Schaffen die deutschen Hersteller den Anschluss in Sachen E-Mobility, steht die nächste Herausforderung mit dem selbst fahrenden Auto ja bereits vor der Tür…
Richtig. Es sind zwei Disruptionswellen unterwegs. Übrigens beides Technologien, in die Venturekapitalisten in den USA nicht mehr investieren, weil diese Technologien für sie nun hier sind. Jetzt steigen die institutionellen Investoren ein, die diese Technologien zur Skalierung verhelfen.
In der San Francisco Bay Area ist die Google-Schwester Waymo mit etwa 500 Robotaxis in San Francisco unterwegs, die nun pro Woche 150.000 bezahlte, fahrerlose Fahrten absolvierten. Auch Zoox, eine Amazon-Firma, begann ihr eigens entwickeltes, viersitziges Shuttle, in dem die Passagiere wie in einer Gondel gegenübersitzen, mit Mitarbeitern zu testen. Fahrerlos, ohne Lenkrad, und das weder vorne noch hinten kennt und in beide Richtungen fahren kann. Ebenso sind nun die ersten Kühlschrankgroßen Lieferroboter von Nuro auf den Straßen in Mountain View und Palo Alto unterwegs, in denen gar kein Platz für einen menschlichen Fahrer mehr ist.

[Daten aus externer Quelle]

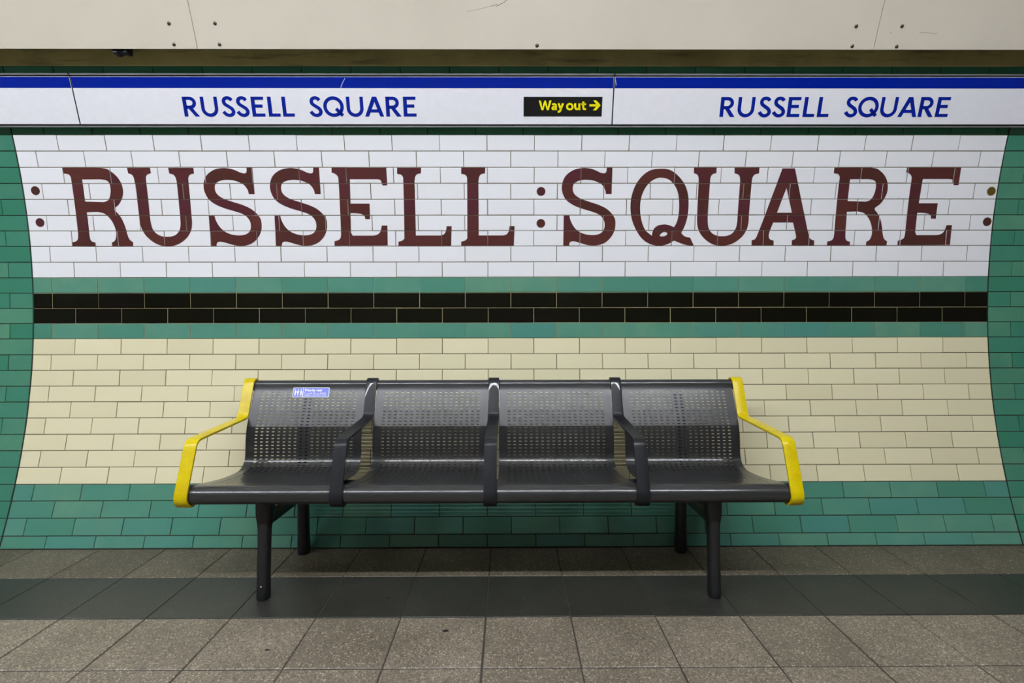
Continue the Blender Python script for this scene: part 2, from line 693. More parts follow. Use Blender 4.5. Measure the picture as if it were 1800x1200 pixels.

Und dann stehen neben Cruise, einer GM-Tochter, auch schon Pony.AI, WeRide oder Baidu bereit, um einen fahrerlosen Robotaxidienst zu starten. Kodiak, Aurora oder TuSimple wiederum testen fleißig fahrerlose LKWs. Die Welle ist im rollen.
Herr Herger, vielen Dank für das Interview.